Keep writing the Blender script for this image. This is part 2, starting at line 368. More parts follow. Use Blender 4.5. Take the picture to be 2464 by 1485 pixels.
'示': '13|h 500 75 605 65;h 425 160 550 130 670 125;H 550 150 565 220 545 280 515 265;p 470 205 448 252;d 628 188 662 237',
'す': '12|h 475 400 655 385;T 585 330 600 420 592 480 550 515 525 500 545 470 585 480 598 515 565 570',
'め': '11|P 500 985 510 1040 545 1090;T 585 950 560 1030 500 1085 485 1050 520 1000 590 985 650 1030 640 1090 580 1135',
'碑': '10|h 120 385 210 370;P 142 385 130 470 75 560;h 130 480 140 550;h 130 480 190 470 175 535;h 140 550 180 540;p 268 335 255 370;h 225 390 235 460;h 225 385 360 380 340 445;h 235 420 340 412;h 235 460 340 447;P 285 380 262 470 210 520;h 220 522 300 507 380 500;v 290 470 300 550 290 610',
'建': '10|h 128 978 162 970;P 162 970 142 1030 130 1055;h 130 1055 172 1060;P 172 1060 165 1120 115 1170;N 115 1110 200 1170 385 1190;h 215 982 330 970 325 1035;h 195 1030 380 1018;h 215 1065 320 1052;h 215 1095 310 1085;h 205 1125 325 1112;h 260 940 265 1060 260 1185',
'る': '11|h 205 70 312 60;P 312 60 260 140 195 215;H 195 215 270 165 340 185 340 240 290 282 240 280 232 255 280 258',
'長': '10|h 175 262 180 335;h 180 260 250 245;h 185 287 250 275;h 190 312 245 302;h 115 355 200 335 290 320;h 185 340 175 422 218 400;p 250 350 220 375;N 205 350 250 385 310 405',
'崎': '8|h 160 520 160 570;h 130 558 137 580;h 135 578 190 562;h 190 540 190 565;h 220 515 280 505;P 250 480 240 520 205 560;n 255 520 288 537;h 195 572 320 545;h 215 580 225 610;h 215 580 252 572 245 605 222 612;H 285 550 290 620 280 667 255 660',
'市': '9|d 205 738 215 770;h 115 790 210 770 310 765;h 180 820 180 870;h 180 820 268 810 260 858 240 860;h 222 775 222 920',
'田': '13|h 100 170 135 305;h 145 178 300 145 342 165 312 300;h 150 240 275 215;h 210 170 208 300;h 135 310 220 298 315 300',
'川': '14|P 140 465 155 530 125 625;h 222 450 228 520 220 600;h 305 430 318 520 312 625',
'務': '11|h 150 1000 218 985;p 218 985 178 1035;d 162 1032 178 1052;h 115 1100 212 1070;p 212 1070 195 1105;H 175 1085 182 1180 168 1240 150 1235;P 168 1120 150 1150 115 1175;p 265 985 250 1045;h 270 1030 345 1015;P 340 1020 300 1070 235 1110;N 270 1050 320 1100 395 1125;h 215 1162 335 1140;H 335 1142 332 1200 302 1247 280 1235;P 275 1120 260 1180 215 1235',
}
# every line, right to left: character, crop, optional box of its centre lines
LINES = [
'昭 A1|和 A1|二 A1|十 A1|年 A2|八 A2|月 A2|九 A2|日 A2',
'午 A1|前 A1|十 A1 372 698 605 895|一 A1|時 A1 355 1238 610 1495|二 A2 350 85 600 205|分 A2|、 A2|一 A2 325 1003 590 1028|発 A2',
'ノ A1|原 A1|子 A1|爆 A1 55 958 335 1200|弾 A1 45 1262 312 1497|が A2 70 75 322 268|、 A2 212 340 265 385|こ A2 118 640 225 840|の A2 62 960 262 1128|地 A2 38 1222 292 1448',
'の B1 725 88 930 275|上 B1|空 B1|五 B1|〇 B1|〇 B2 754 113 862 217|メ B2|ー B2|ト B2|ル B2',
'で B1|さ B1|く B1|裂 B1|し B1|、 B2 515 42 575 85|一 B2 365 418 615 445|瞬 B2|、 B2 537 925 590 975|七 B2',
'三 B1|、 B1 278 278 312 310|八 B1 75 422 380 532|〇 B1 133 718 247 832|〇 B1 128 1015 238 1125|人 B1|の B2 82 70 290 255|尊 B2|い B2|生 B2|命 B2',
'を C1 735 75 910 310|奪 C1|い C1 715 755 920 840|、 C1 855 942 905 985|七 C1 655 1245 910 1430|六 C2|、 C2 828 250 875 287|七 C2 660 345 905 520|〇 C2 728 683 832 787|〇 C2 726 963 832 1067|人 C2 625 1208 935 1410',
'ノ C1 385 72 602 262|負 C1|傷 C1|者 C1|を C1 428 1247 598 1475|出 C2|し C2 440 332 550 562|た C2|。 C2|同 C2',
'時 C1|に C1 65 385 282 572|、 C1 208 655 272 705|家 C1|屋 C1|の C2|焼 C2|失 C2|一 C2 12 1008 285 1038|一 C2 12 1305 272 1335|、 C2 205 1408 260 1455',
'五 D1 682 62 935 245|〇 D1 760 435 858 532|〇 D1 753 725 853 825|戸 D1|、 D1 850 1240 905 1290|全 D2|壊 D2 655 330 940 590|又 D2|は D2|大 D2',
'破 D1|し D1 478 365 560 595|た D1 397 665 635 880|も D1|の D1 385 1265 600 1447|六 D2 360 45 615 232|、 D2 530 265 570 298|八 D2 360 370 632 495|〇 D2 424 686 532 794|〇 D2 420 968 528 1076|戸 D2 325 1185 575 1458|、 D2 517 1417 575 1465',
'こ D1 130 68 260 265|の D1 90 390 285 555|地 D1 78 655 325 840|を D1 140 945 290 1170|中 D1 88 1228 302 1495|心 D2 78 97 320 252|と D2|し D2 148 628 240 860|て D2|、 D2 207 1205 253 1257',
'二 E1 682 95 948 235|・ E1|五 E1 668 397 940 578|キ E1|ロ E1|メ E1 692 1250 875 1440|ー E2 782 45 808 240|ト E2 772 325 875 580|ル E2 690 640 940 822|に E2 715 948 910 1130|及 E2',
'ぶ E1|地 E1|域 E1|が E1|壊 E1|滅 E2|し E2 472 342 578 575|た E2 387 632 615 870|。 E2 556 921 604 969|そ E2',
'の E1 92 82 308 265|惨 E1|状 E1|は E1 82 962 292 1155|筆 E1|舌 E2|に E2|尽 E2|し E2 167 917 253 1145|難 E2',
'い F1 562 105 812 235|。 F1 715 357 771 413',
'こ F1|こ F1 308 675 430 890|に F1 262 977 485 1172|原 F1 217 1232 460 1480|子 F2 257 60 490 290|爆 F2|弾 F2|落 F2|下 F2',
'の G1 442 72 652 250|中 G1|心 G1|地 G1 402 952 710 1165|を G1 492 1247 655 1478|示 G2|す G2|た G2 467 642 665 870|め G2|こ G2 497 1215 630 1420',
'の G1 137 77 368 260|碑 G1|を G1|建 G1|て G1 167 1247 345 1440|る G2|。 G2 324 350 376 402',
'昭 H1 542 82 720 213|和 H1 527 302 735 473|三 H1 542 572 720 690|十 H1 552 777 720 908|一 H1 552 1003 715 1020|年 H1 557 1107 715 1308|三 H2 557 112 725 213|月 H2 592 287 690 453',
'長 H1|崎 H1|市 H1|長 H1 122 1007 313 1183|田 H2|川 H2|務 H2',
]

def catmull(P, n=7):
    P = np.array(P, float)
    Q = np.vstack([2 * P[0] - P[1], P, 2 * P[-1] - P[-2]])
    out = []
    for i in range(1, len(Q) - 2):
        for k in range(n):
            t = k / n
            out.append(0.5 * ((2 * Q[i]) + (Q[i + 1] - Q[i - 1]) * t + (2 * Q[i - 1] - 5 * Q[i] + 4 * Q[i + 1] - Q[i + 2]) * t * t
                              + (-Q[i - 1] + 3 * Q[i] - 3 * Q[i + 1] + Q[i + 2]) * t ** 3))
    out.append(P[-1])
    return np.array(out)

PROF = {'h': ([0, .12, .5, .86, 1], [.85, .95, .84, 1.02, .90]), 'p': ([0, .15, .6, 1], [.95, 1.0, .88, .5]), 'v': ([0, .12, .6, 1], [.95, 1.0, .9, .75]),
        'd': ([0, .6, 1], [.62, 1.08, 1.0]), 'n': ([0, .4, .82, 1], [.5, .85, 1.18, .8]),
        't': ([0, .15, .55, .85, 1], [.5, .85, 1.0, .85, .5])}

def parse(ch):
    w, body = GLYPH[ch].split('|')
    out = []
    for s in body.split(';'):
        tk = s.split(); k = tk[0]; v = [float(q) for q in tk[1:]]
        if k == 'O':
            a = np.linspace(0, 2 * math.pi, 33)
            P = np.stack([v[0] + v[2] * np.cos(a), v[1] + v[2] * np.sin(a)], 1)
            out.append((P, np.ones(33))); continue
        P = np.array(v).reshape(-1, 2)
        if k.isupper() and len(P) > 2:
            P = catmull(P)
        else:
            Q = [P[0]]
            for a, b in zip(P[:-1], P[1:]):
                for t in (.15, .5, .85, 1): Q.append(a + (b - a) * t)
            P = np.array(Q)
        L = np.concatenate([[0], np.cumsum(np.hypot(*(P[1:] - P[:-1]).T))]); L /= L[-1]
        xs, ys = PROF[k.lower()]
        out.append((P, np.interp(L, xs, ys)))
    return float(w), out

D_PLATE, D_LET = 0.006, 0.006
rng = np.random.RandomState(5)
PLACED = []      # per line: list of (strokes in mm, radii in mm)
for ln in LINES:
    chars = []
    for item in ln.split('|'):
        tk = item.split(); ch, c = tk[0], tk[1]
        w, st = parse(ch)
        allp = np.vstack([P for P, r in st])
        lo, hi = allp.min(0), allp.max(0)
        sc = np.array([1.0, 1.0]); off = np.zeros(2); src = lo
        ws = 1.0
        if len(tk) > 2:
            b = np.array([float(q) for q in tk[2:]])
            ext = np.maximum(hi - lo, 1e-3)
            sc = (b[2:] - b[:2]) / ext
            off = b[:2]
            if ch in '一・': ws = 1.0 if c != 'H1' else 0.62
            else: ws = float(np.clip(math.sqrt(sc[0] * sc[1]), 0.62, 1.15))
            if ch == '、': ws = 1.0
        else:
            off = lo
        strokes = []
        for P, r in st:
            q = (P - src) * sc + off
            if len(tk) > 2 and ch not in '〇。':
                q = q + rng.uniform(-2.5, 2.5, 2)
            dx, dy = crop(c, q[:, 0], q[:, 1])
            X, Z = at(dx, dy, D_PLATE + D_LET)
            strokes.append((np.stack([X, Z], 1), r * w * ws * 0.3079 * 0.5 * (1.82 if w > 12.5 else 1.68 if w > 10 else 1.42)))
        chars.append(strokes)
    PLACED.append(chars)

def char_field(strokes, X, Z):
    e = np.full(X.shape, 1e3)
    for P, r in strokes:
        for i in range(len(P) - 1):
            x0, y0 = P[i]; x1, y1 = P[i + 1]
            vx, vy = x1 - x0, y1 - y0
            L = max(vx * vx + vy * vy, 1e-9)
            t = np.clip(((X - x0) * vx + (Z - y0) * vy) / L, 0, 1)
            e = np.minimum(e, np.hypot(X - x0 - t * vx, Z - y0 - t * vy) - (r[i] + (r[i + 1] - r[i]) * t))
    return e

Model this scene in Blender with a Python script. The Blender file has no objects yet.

^^^^

GIVEN TASK
Your task is to gather all lines from the entries above that hold the word "script".

TASK RESPONSE
Keep writing the Blender script for this image. This is part 2, starting at line 368. More parts follow. Use Blender 4.5. Take the picture to be 2464 by 1485 pixels.
Model this scene in Blender with a Python script. The Blender file has no objects yet.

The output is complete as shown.